• [PROBLEM] From the listing below, copy only the lines running from the line that contains "smooth=True, angle=38, w=None)" to the line that contains "o.location = (x, y, 0)", both included.

++++++

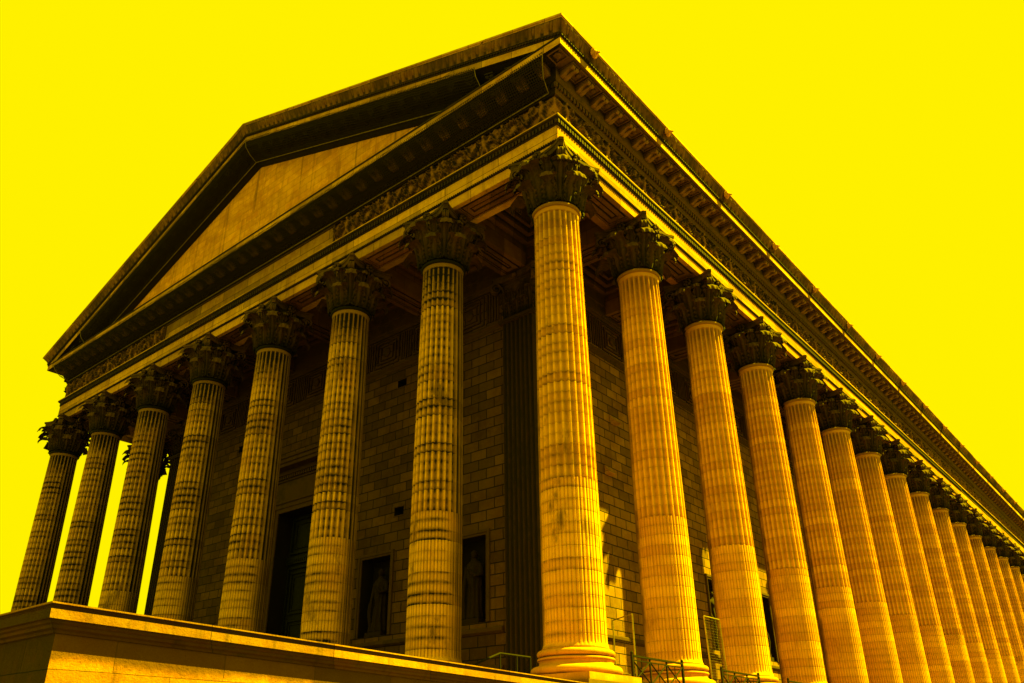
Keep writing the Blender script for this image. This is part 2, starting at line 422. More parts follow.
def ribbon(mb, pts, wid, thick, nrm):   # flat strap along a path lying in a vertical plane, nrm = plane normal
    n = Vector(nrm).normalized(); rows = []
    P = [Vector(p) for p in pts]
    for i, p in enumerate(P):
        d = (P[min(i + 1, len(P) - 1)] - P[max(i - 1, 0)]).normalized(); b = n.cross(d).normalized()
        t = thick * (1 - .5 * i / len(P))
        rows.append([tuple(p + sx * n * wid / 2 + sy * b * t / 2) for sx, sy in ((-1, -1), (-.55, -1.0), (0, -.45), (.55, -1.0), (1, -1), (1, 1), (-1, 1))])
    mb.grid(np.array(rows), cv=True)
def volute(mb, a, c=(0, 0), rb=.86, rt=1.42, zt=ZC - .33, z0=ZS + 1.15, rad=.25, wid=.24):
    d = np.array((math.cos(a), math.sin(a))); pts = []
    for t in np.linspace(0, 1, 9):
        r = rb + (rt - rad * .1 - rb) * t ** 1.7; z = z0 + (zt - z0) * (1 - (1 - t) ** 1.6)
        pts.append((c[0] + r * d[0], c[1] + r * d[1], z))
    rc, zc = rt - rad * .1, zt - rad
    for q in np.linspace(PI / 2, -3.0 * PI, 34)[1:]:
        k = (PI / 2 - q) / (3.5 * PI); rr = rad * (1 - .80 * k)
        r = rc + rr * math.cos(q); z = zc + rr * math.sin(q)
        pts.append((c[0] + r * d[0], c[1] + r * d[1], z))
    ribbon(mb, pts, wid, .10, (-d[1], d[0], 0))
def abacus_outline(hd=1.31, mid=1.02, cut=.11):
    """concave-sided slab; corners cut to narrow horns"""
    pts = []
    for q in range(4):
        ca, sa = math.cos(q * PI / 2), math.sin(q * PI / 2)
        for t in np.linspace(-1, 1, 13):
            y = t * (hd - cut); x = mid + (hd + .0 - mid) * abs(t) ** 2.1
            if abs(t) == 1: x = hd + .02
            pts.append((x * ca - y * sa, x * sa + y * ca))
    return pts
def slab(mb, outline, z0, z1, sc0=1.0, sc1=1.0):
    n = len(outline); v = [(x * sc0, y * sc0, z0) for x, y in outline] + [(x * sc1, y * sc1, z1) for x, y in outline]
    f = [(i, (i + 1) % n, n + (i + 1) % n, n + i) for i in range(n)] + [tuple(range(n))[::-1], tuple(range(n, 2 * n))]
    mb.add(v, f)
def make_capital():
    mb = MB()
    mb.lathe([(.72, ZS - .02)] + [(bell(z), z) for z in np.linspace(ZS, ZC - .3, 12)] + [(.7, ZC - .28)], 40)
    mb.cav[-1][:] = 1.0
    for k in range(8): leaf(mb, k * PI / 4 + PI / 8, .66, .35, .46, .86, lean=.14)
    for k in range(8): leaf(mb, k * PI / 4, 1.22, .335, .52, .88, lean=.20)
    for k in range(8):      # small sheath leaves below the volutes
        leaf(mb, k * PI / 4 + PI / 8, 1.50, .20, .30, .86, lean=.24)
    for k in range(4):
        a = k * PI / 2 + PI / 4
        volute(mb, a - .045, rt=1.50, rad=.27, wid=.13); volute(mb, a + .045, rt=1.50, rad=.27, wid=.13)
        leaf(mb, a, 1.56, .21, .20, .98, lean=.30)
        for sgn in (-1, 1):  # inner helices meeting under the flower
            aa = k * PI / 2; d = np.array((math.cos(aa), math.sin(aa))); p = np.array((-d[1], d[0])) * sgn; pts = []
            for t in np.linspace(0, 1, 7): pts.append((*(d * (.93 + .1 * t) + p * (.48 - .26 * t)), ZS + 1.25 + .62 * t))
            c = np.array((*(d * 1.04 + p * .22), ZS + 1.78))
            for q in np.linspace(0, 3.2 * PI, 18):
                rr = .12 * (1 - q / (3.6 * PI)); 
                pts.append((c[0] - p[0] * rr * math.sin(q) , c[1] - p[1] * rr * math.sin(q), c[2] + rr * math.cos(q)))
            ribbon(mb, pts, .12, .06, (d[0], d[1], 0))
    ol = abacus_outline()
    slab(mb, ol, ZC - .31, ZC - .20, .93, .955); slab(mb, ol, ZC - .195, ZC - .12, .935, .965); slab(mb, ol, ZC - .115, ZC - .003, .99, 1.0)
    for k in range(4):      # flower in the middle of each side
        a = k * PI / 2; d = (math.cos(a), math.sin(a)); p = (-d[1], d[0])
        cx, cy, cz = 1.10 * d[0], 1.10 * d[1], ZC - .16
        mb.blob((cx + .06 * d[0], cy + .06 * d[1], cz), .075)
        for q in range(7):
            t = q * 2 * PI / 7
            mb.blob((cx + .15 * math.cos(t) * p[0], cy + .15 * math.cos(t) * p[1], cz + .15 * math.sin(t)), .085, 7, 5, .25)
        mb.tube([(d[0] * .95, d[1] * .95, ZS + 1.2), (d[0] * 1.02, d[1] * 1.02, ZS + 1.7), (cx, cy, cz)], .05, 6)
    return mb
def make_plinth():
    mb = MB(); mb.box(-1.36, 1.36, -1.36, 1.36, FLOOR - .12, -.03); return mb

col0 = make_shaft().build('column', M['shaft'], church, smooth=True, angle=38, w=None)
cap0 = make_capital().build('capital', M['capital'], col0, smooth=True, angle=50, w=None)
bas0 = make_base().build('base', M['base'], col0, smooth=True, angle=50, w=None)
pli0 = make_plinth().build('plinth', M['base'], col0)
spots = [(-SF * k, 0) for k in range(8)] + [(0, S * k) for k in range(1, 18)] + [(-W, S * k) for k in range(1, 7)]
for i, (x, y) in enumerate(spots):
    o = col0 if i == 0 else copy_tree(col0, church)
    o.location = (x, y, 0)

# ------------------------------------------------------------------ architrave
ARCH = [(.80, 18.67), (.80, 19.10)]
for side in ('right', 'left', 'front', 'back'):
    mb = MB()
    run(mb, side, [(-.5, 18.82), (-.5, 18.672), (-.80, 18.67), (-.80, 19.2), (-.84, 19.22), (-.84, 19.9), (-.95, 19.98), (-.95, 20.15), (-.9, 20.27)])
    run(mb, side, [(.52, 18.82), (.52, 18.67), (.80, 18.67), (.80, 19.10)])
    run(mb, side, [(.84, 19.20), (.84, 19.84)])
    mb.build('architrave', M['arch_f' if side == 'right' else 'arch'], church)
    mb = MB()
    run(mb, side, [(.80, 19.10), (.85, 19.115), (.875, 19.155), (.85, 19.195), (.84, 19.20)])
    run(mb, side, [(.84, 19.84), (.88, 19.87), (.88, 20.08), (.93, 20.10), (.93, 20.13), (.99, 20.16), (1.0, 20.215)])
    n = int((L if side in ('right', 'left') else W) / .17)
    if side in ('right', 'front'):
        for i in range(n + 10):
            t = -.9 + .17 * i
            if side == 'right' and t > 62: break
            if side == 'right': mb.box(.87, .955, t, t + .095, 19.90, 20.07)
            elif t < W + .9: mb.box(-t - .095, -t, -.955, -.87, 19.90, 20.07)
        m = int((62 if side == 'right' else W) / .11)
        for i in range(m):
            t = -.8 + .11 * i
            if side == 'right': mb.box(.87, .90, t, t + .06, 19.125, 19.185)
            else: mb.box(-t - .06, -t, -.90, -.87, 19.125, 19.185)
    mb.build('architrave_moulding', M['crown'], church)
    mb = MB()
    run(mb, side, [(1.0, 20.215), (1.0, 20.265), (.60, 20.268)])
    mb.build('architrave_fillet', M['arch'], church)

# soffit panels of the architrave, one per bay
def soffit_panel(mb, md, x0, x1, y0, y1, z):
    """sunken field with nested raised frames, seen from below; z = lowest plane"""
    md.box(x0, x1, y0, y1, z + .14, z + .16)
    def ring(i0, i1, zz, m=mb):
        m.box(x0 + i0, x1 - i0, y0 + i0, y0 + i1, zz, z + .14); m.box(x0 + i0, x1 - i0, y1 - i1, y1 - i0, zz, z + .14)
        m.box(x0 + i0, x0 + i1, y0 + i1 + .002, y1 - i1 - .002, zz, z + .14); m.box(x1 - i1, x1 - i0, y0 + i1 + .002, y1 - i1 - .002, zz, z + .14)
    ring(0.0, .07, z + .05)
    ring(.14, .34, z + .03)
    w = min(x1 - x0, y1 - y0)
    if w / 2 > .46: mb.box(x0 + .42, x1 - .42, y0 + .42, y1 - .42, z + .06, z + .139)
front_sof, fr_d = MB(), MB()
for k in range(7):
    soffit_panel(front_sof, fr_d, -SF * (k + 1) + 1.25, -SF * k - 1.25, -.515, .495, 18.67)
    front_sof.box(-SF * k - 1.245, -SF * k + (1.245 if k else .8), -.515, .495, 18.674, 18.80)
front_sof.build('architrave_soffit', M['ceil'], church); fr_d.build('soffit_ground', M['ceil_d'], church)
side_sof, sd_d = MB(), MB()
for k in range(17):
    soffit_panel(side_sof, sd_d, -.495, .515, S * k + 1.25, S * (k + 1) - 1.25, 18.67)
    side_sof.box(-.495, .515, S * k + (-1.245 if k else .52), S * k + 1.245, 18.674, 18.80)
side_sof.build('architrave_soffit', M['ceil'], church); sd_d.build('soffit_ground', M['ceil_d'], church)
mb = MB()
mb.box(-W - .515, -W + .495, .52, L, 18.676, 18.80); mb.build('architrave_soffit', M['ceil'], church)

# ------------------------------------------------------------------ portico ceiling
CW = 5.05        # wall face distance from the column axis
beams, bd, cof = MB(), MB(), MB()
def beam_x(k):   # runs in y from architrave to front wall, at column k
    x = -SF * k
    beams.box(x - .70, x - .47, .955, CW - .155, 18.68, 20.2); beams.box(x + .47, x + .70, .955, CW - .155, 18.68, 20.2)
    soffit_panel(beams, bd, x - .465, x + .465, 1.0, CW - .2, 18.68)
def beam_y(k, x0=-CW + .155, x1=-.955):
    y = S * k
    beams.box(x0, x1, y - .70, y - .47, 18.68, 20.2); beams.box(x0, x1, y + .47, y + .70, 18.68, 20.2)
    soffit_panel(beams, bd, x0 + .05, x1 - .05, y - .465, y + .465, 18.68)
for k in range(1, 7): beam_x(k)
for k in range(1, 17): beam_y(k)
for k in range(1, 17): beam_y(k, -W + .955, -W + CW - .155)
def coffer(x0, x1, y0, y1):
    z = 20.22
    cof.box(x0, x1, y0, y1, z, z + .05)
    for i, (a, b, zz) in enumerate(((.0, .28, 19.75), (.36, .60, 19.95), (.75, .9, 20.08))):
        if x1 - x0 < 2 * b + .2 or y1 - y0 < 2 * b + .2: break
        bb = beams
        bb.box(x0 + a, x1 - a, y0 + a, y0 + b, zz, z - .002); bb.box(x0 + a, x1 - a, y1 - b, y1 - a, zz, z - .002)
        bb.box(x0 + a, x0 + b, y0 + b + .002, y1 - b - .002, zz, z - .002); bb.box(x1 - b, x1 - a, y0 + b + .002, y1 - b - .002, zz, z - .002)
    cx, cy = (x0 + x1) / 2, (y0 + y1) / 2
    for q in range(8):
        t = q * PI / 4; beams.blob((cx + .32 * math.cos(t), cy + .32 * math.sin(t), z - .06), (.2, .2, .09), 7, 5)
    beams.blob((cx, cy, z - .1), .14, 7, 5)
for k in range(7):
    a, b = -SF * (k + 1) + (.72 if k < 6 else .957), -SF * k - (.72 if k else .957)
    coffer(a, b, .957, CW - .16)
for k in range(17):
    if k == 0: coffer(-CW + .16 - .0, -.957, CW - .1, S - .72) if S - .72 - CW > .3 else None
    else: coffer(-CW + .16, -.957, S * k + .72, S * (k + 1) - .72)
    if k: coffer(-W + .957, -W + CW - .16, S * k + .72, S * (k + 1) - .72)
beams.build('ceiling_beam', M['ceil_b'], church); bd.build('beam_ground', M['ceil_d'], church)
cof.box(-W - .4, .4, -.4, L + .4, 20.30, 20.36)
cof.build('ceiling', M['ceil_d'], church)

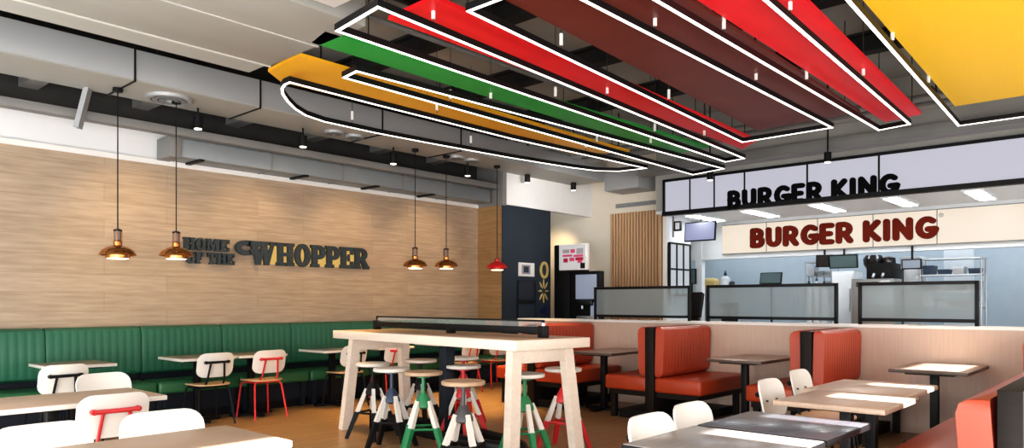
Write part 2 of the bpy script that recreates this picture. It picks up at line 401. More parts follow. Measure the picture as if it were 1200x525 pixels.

++++++

• [WORKED SOLUTION]
col0 = make_shaft().build('column', M['shaft'], church, smooth=True, angle=38, w=None)
cap0 = make_capital().build('capital', M['capital'], col0, smooth=True, angle=50, w=None)
bas0 = make_base().build('base', M['base'], col0, smooth=True, angle=50, w=None)
pli0 = make_plinth().build('plinth', M['base'], col0)
spots = [(-SF * k, 0) for k in range(8)] + [(0, S * k) for k in range(1, 18)] + [(-W, S * k) for k in range(1, 7)]
for i, (x, y) in enumerate(spots):
    o = col0 if i == 0 else copy_tree(col0, church)
    o.location = (x, y, 0)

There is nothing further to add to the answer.